The social plan does acknowledge our success. It is about ensuring that we keep doing the things we do well, that we continue to enjoy Canberra’s diversity, its cultural facilities and its open spaces, and that we raise and educate our children in the best environment possible—a safe, healthy and cohesive community.
It is about much more than that. It is also about addressing the causes and results of social exclusion and poverty, the things that prevent some Canberrans from participating in our community to the extent that most of us take for granted. We cannot pretend that we have no poverty. We cannot pretend that there are no people who sleep rough night after night. We cannot pretend that we have no crime, no drug abuse, no children who struggle to write their own name, no abused women, no parents desperately worried about what will happen to their intellectually disabled children when they are too old to look after them, and no loneliness.
It is precisely because of our wealth and our good fortune that we cannot tolerate the existence of social exclusion in all its manifestations. The priories and goals of building our community, as set out in the Canberra social plan, reflect this reality, emphasising the importance of helping Canberrans in need so that we all reach our potential, make a contribution and share the benefits of the community.
Mr Speaker, the Canberra social plan is one of the three elements of the Canberra plan. It is a plan for the next 10 to 15 years, with specific targets for 2013. That year was chosen because it is Canberra’s centenary, and what better way to celebrate an anniversary than with the virtual elimination of primary homelessness, with lower long-term unemployment, with greater income equality and with a better educated community.

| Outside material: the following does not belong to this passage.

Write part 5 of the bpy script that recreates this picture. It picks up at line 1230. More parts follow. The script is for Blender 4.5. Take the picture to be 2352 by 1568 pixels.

This year, at the same time as we enact Australia’s first human rights act, we celebrate the 150th anniversary of the calls for equal rights by the miners of Ballarat at the Eureka rebellion. In an echo of those Eureka miners’ cry for freedom, the Canberra social plan includes a human rights act for the ACT—something that is fundamental to the delivery of our social plan.
While the Human Rights Act focuses on civil and political rights, building our community will be the primary means of delivering economic, social and cultural human rights, the right to an adequate standard of living, the right for the highest attainable standard of health, the right to education, the right to work and enjoy just and favourable conditions of work, and the right to participate in the cultural life of the community.
The social plan is ambitious in its scope and objectives. It is no short-term panacea, nor is it an exercise in dreaming. It sets priorities for a decade or more and commitments for now and the next five years to make sure we get there. These commitments include increased support for child protection, universal newborn hearing screening, expanded Aboriginal midwifery access, new child and family centres in Gungahlin and Tuggeranong, a new gas concession for low income earners, a community inclusion board to be chaired by respected social commentator Hugh Mackay, and long overdue recognition of Canberra’s pioneers.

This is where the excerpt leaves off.